* WHAT IS NEEDED:
Select and reproduce each line of the listing below that bears the string "build".

* SOURCE MATERIAL:

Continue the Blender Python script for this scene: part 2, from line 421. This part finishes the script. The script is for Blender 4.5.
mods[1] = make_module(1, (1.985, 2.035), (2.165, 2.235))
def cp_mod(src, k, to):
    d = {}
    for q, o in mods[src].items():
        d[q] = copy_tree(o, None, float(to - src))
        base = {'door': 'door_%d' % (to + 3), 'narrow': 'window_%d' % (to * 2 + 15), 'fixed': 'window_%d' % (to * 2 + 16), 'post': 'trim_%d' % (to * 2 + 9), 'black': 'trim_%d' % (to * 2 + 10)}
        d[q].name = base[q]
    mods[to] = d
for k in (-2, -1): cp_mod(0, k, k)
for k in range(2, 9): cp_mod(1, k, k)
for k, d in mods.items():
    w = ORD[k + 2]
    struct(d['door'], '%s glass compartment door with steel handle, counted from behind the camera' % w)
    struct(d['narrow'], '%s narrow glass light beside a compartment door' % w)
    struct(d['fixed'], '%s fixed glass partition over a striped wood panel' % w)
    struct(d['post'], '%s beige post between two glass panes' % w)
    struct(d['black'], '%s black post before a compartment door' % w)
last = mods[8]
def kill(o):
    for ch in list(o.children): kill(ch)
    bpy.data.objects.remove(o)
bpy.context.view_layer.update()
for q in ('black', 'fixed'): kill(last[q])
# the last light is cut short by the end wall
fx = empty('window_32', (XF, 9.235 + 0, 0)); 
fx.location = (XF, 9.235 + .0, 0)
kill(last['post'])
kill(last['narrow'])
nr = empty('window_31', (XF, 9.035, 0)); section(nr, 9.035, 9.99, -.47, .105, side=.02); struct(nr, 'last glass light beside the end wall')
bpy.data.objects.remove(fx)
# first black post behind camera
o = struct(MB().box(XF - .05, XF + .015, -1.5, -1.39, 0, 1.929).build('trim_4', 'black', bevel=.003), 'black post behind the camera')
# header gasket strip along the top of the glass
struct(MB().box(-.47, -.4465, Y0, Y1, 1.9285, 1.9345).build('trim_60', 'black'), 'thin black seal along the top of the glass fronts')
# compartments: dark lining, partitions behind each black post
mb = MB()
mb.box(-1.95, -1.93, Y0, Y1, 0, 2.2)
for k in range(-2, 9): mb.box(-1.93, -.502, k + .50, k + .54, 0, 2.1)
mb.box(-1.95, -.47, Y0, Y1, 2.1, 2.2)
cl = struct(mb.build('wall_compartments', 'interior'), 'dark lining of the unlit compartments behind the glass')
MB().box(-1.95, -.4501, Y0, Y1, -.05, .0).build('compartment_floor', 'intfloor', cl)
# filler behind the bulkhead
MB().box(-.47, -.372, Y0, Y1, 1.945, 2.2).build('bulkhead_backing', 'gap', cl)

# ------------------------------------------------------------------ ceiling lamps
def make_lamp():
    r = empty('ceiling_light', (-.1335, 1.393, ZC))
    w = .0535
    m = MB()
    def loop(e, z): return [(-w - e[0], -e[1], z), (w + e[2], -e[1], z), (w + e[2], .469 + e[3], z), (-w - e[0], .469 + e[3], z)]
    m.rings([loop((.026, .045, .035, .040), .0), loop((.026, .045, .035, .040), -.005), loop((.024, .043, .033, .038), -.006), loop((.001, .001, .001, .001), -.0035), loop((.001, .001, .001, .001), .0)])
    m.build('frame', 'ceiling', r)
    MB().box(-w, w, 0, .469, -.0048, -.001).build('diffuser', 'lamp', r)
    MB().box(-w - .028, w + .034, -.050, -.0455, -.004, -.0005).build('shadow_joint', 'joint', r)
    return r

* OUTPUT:
o = struct(MB().box(XF - .05, XF + .015, -1.5, -1.39, 0, 1.929).build('trim_4', 'black', bevel=.003), 'black post behind the camera')
struct(MB().box(-.47, -.4465, Y0, Y1, 1.9285, 1.9345).build('trim_60', 'black'), 'thin black seal along the top of the glass fronts')
cl = struct(mb.build('wall_compartments', 'interior'), 'dark lining of the unlit compartments behind the glass')
MB().box(-1.95, -.4501, Y0, Y1, -.05, .0).build('compartment_floor', 'intfloor', cl)
MB().box(-.47, -.372, Y0, Y1, 1.945, 2.2).build('bulkhead_backing', 'gap', cl)
    m.build('frame', 'ceiling', r)
    MB().box(-w, w, 0, .469, -.0048, -.001).build('diffuser', 'lamp', r)
    MB().box(-w - .028, w + .034, -.050, -.0455, -.004, -.0005).build('shadow_joint', 'joint', r)